LEAHY: I’m going to wait — I’m going to wait ’til I have — have the hearing. You know, I’m an old trial lawyer. I like to have the trial before the verdict.
RUSH: That’s just it. (laughing). The verdict’s already in. He’s the guy who led the opposition of Gonzales for attorney general. Leahy. The verdict is already in. But to then call these hearings a “trial,” which is exactly what it’ll be. You get named by the president to be an appellate judge, a Supreme Court justice, district judge, you’re a suspect. You’re immediately a suspect, and the Democrats on the committee have to run around and do everything they can to prove that you’re guilty of whatever they charge you with. So keep an eye on this, folks. Now, the Washington Post has an interesting story today, Thomas Edsel and Michael Fletcher — and I made this point, after Janice Rogers Brown was confirmed to the DC appellate court.

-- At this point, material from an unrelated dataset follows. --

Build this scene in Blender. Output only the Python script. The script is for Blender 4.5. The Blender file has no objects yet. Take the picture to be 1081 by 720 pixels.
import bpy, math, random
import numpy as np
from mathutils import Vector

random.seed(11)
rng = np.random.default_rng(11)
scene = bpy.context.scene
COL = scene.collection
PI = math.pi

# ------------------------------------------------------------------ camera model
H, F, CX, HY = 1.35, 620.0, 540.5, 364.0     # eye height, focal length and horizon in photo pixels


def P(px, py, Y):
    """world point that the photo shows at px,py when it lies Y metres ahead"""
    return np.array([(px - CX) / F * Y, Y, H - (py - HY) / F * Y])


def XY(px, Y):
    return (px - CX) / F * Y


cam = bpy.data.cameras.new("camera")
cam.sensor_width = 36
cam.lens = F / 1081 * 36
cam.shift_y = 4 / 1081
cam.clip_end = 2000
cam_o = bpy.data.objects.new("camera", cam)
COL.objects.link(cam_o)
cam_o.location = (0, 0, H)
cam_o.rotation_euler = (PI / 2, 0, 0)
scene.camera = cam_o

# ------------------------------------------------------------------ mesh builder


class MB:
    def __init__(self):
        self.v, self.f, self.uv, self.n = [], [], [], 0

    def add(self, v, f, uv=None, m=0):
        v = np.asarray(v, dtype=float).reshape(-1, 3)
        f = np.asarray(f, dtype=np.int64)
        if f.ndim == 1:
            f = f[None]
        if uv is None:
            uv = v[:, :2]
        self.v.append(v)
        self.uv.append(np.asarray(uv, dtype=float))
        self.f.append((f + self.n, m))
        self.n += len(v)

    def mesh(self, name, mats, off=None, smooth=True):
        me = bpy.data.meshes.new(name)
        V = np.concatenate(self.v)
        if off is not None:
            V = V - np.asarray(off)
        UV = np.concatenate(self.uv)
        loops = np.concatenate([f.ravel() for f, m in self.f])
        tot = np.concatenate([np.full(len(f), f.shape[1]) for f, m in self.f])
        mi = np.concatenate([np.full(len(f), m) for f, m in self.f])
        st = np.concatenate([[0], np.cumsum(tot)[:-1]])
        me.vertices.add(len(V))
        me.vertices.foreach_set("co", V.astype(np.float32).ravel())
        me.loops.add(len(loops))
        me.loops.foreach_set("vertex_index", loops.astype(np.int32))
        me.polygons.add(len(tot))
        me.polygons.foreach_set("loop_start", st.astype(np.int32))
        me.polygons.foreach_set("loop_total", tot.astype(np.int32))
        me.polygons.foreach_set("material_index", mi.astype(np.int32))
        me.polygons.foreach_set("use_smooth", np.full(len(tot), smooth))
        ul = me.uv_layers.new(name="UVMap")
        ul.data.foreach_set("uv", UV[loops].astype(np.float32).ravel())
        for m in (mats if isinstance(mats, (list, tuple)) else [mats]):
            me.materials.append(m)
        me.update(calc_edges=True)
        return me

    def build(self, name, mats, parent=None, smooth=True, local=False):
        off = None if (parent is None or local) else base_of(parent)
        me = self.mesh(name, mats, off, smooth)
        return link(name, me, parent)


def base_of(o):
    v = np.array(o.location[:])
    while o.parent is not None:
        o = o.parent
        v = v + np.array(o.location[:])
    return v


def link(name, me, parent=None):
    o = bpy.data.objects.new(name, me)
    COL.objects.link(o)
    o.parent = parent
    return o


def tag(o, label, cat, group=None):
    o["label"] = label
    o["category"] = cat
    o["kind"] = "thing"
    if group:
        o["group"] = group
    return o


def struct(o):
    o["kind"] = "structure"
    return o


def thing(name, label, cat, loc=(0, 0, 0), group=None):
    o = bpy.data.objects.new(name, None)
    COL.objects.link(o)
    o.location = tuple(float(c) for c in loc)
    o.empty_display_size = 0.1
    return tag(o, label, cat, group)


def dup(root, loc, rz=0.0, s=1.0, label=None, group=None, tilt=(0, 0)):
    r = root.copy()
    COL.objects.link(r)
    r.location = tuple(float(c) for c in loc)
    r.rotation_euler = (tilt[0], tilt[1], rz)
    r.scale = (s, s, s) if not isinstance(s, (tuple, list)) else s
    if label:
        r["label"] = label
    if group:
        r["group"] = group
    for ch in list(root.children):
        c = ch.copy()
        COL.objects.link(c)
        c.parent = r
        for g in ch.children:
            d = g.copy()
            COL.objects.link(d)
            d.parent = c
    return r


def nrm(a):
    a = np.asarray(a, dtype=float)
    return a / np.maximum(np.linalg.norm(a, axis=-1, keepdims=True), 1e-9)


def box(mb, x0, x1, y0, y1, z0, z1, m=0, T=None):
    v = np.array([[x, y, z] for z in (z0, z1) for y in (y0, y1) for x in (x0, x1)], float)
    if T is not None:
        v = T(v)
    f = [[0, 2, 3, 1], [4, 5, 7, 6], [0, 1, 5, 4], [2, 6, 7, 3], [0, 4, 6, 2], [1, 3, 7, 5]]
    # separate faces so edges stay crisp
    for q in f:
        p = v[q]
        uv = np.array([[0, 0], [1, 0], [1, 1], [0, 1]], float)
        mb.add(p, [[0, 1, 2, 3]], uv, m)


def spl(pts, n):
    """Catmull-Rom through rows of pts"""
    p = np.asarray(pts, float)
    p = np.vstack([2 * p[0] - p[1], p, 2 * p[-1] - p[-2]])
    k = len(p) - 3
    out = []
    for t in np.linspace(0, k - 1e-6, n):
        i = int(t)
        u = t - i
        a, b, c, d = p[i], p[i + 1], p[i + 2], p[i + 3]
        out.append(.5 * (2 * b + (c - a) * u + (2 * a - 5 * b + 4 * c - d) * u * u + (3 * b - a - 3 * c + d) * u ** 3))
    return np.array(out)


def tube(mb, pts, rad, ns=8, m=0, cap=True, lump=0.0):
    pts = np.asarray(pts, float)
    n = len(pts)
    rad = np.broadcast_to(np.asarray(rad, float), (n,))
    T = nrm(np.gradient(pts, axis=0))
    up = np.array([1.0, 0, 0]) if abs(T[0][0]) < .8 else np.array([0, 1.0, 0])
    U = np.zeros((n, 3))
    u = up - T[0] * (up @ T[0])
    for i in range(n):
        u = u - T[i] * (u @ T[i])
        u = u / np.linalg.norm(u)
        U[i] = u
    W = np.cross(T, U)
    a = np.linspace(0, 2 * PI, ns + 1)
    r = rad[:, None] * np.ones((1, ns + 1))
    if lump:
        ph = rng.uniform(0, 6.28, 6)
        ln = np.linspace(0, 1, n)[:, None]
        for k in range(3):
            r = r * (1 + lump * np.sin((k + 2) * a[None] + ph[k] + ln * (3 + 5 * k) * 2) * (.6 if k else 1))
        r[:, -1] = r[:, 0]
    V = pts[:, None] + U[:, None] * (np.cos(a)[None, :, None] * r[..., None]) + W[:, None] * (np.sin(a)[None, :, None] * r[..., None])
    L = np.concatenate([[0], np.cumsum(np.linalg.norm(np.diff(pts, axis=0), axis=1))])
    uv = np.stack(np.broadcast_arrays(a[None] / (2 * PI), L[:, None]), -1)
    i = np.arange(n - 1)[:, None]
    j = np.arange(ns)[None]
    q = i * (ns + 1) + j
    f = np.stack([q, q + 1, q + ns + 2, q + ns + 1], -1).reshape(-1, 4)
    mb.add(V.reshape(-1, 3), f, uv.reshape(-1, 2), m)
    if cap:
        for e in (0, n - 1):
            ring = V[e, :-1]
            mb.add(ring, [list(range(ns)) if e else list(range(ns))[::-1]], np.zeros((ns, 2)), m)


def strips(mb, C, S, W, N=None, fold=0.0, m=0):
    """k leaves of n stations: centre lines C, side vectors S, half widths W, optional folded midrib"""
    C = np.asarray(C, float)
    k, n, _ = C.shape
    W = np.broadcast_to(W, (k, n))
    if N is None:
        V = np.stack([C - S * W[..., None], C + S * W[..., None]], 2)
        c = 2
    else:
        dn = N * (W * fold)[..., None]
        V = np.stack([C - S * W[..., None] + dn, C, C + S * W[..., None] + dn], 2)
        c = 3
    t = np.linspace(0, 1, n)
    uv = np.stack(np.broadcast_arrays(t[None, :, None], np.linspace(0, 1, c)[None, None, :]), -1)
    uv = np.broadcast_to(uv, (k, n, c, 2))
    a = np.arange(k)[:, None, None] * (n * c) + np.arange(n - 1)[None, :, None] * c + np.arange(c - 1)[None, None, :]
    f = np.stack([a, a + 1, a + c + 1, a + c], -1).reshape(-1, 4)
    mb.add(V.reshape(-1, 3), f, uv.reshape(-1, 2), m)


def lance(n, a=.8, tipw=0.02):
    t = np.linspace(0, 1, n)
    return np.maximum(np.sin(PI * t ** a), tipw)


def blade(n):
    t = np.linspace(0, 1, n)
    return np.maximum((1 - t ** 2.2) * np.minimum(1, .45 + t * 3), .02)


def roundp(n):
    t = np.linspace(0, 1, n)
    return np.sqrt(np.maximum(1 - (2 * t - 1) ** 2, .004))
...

I said, “You know, after three years they failed to stop her. Every liberal Democrat interest group in the country was mobilized for three years to stop Janice Rogers Brown, and they failed.” To show that this is show prep for the rest of the media, here is the story in the Washington Post: “Another Defeat Could Tarnish Credibility as Advocacy Force; For Liberals, High Stakes at High Court — Ralph G. Neas, president of the liberal advocacy group People for the American Way, began the George W. Bush years leading the fight against the president’s 2001 tax cut. He lost.
Wade Henderson, executive director of the Leadership Conference on Civil Rights, has been a leading voice in opposition to provisions in the USA Patriot Act that he and other civil rights leaders say needlessly restrict civil liberties. So far, the act is unchanged.” We have it, the Brits don’t, you want to draw a connection, feel free. “Nan Aron, president of the Alliance for Justice, has joined coalitions that have opposed what she saw as pro-business proposals to make it more difficult for consumers to file for bankruptcy and to limit plaintiffs’ options in class-action lawsuits.
“Those measures were passed into law earlier this year. These liberal lobbyists are a triumvirate now leading the left into what they view as their biggest battle yet: to stop conservatives from replacing retiring Supreme Court Justice Sandra Day O’Connor with a justice firmly aligned with the right. After failing repeatedly in recent years to stop the advance of a conservative agenda by the Republican-controlled White House and Congress, a once-powerful liberal coalition is making what amounts to a last stand over control of the Supreme Court.” Did I not tell you this last week, too? I said last week: “Liberalism is making its second-to-last or maybe its last stand, because that’s what MoveOn.org is all trying to do.” But what are they doing? They’re trying to shape public opinion, and on this, you can shape public opinion all you want; it’s not going to change the president’s mind to what he’s going to do. It just isn’t. But the bottom line here is that even the media now has to notice that the effectiveness of these wacko groups on the left is, they don’t have a report card they’d be happy to take home to mom. “What are they getting here, ones or threes?” I forget in the new report. Three is a high grade. So they’re getting a bunch of ones, equivalent to F’s on the report card.
You know, they don’t have much to show their donors, donors are giving big bucks and everything the donors don’t want to happen is happening, in a number of ways — and I know it doesn’t look like that to some of you because you spend a fair amount of time watching the mainstream press, and they create a false illusion and have for a long time about what’s going on in the country, be it public opinion on the war, be it public opinion on the judges, because we know what the public opinion is on the judges. We had the polling data, pre-vacancy polling data, shared that with you last week, and there’s no question before all this hype started, all the polls taken before Sandra Day O’Connor retired. It looks bad for the left, and they know it.